Quant aux hommes clairvoyants, ce ne sont que des arrogants, se prenant pour des prophètes.
Les derniers sont des conspirateurs alors que les premiers sont des idiots.
Si la piété n’était qu’idiotie et incapacité, alors les plus vils et les plus humiliés seraient des pieux.
La mise en avant de la raison par ces penseurs ne constitue en rien un rabaissement de la religion. Il s’agit seulement de critiquer les comportements de certains bigots.
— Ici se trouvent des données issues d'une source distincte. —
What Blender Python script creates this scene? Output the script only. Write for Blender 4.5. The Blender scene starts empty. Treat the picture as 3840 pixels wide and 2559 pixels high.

Des comportements blâmables à vrai dire, surtout lorsque la religion devient chez ces personnes de simples gestes cultuels à exécuter, sans qu’elle n’ait la moindre influence sur les mauvais penchants de l’âme.
En vérité, il est tout à fait normal que s’indignent les doués d’intelligence et que Se courrouce le Seigneur des seigneurs lorsque la religion devient chez de nombreuses gens un rituel à accomplir et un slogan à scander, lorsqu’elle est dépourvue de ses vertus et de son organisation, lorsqu’elle touche seulement aux apparences des choses sans s’infiltrer dans leurs profondeurs.
C’est à la lumière de cette explication qu’on comprend les vers d’Al-Maʿarrî :
Wal-ʿaqlu yabhathu wash-sharâ’iʿu kulluhâ *** Khabaray-yuqalladu lam yaqis-hu qâ’isu
Mutamajjisûna wa muslimûna wa maʿsharu *** Mutanassirûna wa hâ’idûna rasâ’isu
Wa buyûtu nîrânin tuzâru taʿabbudaw- *** Wa masâjidu maʿmûratuw-wa kanâ’isu
Was-sâbi’ûna yuʿadhdhimûna kawâkibaw- *** Wa tabâ’iʿu kullin fish-shurûri habâ’isu
Traduction
La raison, tout comme les religions, cherche à établir des dogmes sans qu’ils soient examinés.
Des Mages, des Musulmans, et autres Chrétiens et Juifs, immuables.
Des temples du Feu [1] pieusement visités, ainsi que des mosquées remplies, et des églises.
Et les Sabéens qui glorifient des astres. Mais tous ont des caractères enfermés dans le Mal.
Certaines personnes aiment à citer ces vers pour prouver qu’Al-Maʿarrî reniait toutes les religions et toutes les sectes dérivées quelles qu’elles soient. Mais en comparant ces vers avec d’autres vers indubitablement issus de la poésie d’Al-Maʿarrî, nous avons découvert que la réalité est toute autre. Nous avons compris qu’en réalité, cet homme raillait les dévots superficiels dont la piété vêtissait seulement les apparences, mais dont les caractères restaient enfermés dans le Mal !
Nous en voulons pour preuve les propos suivants, sans doute issus du même poème que les précédents :
Tushâddul-maghânî wal-qubûru dawârisu *** Wa lâ yamnaʿul-miqdâra bâbuw-wa hârisu
Wa mahmâ yakun fallâhu laysa bi-zâ’iliw- *** Wa yajnil-fatâ mim baʿdu mâ huwa ghârisu
Traduction
Les palais sont bâtis et les tombes nous recouvrent. Nulle porte ni gardien ne saurait empêcher la destinée.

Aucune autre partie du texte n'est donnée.